## WHAT TO WORK ON
Give all of the lines again exactly as they read.

## SOURCE DATA
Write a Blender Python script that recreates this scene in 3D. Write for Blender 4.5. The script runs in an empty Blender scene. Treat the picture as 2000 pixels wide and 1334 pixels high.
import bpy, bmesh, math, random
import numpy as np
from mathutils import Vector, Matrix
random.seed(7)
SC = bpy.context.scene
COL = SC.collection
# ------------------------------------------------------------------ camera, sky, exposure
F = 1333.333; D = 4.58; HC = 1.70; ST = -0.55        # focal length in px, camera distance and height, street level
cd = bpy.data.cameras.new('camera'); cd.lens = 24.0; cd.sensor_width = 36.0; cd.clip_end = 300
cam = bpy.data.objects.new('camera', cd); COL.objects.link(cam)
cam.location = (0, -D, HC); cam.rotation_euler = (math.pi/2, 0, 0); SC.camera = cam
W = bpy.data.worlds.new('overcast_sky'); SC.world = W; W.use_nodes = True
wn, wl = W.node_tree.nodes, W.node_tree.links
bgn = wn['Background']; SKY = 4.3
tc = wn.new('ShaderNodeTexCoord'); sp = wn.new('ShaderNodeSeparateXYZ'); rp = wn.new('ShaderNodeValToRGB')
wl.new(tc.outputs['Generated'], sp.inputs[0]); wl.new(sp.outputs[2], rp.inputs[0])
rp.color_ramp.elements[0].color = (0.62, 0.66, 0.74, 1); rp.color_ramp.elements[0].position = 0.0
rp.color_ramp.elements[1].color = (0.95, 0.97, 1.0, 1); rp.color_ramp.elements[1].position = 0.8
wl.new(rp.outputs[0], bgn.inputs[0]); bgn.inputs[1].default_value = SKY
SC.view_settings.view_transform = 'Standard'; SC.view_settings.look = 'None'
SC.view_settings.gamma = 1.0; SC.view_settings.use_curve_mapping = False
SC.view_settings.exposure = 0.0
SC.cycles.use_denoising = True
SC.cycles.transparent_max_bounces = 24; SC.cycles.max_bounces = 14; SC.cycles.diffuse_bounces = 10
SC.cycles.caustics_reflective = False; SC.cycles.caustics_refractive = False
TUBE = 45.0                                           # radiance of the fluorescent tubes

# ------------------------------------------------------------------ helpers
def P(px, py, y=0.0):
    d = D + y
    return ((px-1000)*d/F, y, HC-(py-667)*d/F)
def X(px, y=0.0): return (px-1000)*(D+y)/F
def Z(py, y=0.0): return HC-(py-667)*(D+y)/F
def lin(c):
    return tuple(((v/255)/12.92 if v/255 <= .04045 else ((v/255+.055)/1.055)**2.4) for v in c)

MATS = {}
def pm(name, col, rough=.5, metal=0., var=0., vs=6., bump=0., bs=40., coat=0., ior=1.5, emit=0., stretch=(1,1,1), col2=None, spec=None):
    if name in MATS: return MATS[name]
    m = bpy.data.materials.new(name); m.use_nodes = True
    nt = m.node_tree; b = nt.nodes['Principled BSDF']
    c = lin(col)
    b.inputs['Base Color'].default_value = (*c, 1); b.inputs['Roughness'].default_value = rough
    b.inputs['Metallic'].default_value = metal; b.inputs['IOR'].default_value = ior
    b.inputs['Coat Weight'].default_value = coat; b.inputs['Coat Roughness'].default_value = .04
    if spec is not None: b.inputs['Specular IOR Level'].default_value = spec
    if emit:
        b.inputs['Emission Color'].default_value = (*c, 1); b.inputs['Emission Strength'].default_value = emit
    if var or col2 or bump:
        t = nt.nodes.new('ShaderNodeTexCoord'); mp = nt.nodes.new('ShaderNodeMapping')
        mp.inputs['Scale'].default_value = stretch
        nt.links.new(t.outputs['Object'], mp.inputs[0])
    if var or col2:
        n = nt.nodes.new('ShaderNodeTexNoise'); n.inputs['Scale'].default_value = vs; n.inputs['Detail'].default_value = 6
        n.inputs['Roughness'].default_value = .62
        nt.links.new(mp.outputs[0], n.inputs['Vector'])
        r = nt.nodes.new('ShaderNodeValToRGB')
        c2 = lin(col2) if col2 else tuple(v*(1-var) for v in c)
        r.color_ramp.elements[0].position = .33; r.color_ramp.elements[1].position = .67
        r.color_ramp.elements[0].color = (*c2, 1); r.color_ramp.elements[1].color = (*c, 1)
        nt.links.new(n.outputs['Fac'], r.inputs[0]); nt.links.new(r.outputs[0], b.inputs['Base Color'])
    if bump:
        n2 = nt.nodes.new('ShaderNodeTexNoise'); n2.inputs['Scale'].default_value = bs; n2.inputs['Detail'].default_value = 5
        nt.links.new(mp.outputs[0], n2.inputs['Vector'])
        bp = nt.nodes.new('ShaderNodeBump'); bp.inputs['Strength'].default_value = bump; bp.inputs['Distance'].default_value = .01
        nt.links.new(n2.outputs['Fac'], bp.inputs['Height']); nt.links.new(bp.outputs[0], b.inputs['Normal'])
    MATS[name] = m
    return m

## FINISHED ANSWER
Write a Blender Python script that recreates this scene in 3D. Write for Blender 4.5. The script runs in an empty Blender scene. Treat the picture as 2000 pixels wide and 1334 pixels high.
import bpy, bmesh, math, random
import numpy as np
from mathutils import Vector, Matrix
random.seed(7)
SC = bpy.context.scene
COL = SC.collection
# ------------------------------------------------------------------ camera, sky, exposure
F = 1333.333; D = 4.58; HC = 1.70; ST = -0.55        # focal length in px, camera distance and height, street level
cd = bpy.data.cameras.new('camera'); cd.lens = 24.0; cd.sensor_width = 36.0; cd.clip_end = 300
cam = bpy.data.objects.new('camera', cd); COL.objects.link(cam)
cam.location = (0, -D, HC); cam.rotation_euler = (math.pi/2, 0, 0); SC.camera = cam
W = bpy.data.worlds.new('overcast_sky'); SC.world = W; W.use_nodes = True
wn, wl = W.node_tree.nodes, W.node_tree.links
bgn = wn['Background']; SKY = 4.3
tc = wn.new('ShaderNodeTexCoord'); sp = wn.new('ShaderNodeSeparateXYZ'); rp = wn.new('ShaderNodeValToRGB')
wl.new(tc.outputs['Generated'], sp.inputs[0]); wl.new(sp.outputs[2], rp.inputs[0])
rp.color_ramp.elements[0].color = (0.62, 0.66, 0.74, 1); rp.color_ramp.elements[0].position = 0.0
rp.color_ramp.elements[1].color = (0.95, 0.97, 1.0, 1); rp.color_ramp.elements[1].position = 0.8
wl.new(rp.outputs[0], bgn.inputs[0]); bgn.inputs[1].default_value = SKY
SC.view_settings.view_transform = 'Standard'; SC.view_settings.look = 'None'
SC.view_settings.gamma = 1.0; SC.view_settings.use_curve_mapping = False
SC.view_settings.exposure = 0.0
SC.cycles.use_denoising = True
SC.cycles.transparent_max_bounces = 24; SC.cycles.max_bounces = 14; SC.cycles.diffuse_bounces = 10
SC.cycles.caustics_reflective = False; SC.cycles.caustics_refractive = False
TUBE = 45.0                                           # radiance of the fluorescent tubes

# ------------------------------------------------------------------ helpers
def P(px, py, y=0.0):
    d = D + y
    return ((px-1000)*d/F, y, HC-(py-667)*d/F)
def X(px, y=0.0): return (px-1000)*(D+y)/F
def Z(py, y=0.0): return HC-(py-667)*(D+y)/F
def lin(c):
    return tuple(((v/255)/12.92 if v/255 <= .04045 else ((v/255+.055)/1.055)**2.4) for v in c)

MATS = {}
def pm(name, col, rough=.5, metal=0., var=0., vs=6., bump=0., bs=40., coat=0., ior=1.5, emit=0., stretch=(1,1,1), col2=None, spec=None):
    if name in MATS: return MATS[name]
    m = bpy.data.materials.new(name); m.use_nodes = True
    nt = m.node_tree; b = nt.nodes['Principled BSDF']
    c = lin(col)
    b.inputs['Base Color'].default_value = (*c, 1); b.inputs['Roughness'].default_value = rough
    b.inputs['Metallic'].default_value = metal; b.inputs['IOR'].default_value = ior
    b.inputs['Coat Weight'].default_value = coat; b.inputs['Coat Roughness'].default_value = .04
    if spec is not None: b.inputs['Specular IOR Level'].default_value = spec
    if emit:
        b.inputs['Emission Color'].default_value = (*c, 1); b.inputs['Emission Strength'].default_value = emit
    if var or col2 or bump:
        t = nt.nodes.new('ShaderNodeTexCoord'); mp = nt.nodes.new('ShaderNodeMapping')
        mp.inputs['Scale'].default_value = stretch
        nt.links.new(t.outputs['Object'], mp.inputs[0])
    if var or col2:
        n = nt.nodes.new('ShaderNodeTexNoise'); n.inputs['Scale'].default_value = vs; n.inputs['Detail'].default_value = 6
        n.inputs['Roughness'].default_value = .62
        nt.links.new(mp.outputs[0], n.inputs['Vector'])
        r = nt.nodes.new('ShaderNodeValToRGB')
        c2 = lin(col2) if col2 else tuple(v*(1-var) for v in c)
        r.color_ramp.elements[0].position = .33; r.color_ramp.elements[1].position = .67
        r.color_ramp.elements[0].color = (*c2, 1); r.color_ramp.elements[1].color = (*c, 1)
        nt.links.new(n.outputs['Fac'], r.inputs[0]); nt.links.new(r.outputs[0], b.inputs['Base Color'])
    if bump:
        n2 = nt.nodes.new('ShaderNodeTexNoise'); n2.inputs['Scale'].default_value = bs; n2.inputs['Detail'].default_value = 5
        nt.links.new(mp.outputs[0], n2.inputs['Vector'])
        bp = nt.nodes.new('ShaderNodeBump'); bp.inputs['Strength'].default_value = bump; bp.inputs['Distance'].default_value = .01
        nt.links.new(n2.outputs['Fac'], bp.inputs['Height']); nt.links.new(bp.outputs[0], b.inputs['Normal'])
    MATS[name] = m
    return m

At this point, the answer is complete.